Q: What do you like to read/watch/or listen to for fun?

My absolute favorite television series are Showtime’s Billions and HBO’s Insecure. I have been ahuge fan of Issa Rae since she created Awkward Black Girl on YouTube. I wrote about it on my first blog, long before everyone else jumped on the bandwagon. Watching her journey has been an absolute joy!

As I think about my love for Issa Rae’s work, and Awkward Black Girl and Insecure represent only a fraction, I understand even more why The Black Guy Who Tips (TBGWT) is my favorite podcast. I appreciate the insistence upon combining an awareness of how diverse Blackness is with irreverence and even raunchiness.

I found TBGWT in 2016, as I finished the first draft of From Slave Cabins to the White House.
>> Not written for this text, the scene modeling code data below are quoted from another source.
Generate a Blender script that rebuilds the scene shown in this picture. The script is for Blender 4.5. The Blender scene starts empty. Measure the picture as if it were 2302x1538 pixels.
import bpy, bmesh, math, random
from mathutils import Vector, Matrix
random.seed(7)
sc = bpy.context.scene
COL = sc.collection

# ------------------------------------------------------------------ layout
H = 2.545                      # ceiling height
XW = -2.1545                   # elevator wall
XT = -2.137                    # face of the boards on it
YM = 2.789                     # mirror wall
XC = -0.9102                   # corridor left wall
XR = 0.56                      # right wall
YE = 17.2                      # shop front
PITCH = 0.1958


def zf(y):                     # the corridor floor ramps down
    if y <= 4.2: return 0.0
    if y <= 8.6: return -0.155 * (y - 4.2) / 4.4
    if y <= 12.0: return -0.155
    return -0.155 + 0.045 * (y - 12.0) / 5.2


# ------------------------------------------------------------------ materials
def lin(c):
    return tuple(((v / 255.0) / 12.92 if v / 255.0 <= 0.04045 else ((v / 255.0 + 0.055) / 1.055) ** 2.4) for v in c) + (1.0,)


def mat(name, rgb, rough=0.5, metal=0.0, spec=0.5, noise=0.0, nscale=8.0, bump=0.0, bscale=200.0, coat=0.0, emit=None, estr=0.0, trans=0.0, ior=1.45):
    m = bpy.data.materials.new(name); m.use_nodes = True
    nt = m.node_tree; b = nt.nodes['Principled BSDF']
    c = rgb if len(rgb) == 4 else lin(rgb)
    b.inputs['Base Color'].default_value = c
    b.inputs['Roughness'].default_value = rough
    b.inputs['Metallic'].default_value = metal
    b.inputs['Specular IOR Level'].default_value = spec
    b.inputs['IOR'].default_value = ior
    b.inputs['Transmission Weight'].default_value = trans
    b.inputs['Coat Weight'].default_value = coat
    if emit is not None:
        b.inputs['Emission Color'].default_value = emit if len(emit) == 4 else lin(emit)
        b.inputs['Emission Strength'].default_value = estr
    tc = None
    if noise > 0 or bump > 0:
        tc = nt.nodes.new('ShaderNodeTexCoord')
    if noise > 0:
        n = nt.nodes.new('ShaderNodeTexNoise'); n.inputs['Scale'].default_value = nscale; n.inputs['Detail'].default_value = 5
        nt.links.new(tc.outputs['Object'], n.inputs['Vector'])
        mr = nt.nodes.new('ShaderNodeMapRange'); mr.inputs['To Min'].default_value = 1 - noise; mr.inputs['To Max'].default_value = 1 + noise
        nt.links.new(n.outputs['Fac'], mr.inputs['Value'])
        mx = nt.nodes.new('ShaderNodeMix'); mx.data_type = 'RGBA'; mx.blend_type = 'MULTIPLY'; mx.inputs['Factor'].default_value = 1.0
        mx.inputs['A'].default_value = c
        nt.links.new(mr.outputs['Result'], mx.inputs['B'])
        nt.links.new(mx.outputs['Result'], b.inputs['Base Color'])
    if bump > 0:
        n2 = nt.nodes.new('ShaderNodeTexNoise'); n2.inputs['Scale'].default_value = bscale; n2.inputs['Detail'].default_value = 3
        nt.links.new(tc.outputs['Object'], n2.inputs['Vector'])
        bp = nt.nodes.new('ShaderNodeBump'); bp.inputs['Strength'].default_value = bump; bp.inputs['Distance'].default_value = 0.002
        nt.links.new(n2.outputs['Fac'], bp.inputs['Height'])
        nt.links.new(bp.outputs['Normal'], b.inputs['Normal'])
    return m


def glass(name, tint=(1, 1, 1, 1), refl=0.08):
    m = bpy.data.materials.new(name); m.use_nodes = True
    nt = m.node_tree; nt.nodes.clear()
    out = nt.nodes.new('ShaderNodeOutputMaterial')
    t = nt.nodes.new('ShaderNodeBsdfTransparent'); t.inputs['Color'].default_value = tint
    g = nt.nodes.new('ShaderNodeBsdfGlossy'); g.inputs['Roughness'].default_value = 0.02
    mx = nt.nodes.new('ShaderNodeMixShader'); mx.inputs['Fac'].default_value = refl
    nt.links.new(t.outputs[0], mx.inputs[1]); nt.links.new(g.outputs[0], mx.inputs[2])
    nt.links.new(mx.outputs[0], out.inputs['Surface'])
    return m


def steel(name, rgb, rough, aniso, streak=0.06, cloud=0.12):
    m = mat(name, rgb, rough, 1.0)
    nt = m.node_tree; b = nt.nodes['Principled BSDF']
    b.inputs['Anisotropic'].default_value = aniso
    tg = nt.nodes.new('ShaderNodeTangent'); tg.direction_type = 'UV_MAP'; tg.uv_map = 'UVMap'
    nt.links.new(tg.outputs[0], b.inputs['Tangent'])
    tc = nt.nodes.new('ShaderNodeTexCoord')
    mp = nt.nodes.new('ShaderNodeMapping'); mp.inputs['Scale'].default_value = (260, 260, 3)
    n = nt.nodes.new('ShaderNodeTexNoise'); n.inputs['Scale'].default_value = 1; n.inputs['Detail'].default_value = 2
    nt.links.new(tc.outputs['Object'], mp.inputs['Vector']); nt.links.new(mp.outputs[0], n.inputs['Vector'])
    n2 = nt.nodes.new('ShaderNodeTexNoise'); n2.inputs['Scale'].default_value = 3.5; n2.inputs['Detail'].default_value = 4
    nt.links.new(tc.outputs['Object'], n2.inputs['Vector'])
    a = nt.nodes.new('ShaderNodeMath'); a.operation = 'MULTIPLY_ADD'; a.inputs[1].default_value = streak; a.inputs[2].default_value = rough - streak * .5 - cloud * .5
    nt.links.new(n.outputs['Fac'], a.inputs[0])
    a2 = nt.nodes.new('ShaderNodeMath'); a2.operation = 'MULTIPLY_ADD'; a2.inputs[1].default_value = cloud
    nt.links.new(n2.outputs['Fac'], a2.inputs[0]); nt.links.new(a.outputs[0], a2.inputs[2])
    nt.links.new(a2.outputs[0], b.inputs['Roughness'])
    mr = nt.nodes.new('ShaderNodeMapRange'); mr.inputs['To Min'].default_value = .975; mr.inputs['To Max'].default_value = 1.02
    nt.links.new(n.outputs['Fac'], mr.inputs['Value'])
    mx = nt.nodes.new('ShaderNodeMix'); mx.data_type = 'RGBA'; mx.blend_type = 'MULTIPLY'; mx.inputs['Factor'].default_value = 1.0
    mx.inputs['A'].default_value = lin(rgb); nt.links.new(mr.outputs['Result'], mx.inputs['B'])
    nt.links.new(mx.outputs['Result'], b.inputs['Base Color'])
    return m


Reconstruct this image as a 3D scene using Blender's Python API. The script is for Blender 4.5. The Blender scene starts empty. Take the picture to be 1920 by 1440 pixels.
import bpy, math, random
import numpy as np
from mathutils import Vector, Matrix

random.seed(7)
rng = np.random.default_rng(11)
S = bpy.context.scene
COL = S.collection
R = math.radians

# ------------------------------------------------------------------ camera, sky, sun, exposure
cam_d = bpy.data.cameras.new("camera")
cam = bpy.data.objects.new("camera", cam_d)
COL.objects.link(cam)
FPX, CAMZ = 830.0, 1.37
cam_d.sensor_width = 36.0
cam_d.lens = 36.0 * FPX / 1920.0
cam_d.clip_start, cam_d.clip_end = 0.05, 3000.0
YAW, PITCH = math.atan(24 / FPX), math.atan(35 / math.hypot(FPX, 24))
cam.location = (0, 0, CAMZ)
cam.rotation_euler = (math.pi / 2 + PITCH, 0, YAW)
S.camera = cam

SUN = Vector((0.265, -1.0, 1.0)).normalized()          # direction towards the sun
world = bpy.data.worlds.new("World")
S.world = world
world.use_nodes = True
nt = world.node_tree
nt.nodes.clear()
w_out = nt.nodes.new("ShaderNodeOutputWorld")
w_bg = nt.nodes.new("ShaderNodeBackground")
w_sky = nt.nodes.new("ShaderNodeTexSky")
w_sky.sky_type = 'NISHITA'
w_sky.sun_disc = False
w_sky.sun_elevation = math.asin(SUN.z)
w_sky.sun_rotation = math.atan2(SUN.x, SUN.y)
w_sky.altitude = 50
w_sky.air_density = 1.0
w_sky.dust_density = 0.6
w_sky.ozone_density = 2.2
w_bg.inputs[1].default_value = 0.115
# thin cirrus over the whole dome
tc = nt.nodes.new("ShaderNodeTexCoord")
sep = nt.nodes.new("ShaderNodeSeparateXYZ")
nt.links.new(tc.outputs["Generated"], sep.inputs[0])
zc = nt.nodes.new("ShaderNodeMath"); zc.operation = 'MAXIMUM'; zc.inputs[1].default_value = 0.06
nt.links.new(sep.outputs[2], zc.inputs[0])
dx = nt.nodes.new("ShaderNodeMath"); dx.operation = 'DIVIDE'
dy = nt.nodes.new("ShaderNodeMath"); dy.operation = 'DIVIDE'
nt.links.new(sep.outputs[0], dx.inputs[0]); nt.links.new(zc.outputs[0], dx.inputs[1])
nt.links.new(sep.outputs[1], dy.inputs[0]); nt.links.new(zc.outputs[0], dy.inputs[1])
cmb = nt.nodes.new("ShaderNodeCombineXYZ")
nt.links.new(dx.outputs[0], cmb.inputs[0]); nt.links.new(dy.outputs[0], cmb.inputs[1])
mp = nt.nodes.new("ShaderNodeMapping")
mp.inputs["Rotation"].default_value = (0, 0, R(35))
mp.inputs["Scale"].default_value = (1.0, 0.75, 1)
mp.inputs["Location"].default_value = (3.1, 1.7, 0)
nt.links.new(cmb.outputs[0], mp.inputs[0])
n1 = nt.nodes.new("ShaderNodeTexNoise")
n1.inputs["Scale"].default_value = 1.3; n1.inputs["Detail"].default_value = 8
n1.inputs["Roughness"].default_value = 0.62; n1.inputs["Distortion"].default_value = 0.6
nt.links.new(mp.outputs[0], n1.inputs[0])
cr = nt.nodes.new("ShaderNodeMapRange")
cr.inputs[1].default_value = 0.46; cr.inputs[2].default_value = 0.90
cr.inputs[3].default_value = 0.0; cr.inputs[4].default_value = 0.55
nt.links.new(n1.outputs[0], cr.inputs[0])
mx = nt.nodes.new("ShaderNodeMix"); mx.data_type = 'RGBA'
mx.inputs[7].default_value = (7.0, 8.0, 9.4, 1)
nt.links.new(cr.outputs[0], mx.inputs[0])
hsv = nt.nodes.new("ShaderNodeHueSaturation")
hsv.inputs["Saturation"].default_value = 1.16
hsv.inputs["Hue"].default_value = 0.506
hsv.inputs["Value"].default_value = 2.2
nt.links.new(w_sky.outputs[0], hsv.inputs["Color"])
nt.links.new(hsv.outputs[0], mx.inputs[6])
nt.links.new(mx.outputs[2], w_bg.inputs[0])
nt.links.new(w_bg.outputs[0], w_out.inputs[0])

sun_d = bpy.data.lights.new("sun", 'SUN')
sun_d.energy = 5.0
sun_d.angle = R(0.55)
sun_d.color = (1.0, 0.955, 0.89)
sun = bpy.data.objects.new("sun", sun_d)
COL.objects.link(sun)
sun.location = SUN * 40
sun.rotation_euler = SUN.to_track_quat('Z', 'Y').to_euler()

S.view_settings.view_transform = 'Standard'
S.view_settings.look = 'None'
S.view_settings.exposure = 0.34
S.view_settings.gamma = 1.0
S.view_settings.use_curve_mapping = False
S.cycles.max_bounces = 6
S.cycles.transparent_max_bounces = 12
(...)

Very little went my way as I tried to bring this book to completion over the past 4 years, but TBGWT, its hosts, and its community-minded audience have been with me every step of the way. I have emotional ties to this podcast for too many reasons to name. However, it’s worth noting that the hosts, Karen and Rod Morrow, describe their creation as a comedy talk show with the motto, Nothing’s Wrong If It’s Funny.

In a world that brutalizes Black people in myriad ways, I take seriously the need to find humor in the not-at-all fictional horror that comes with being blessed to live another day.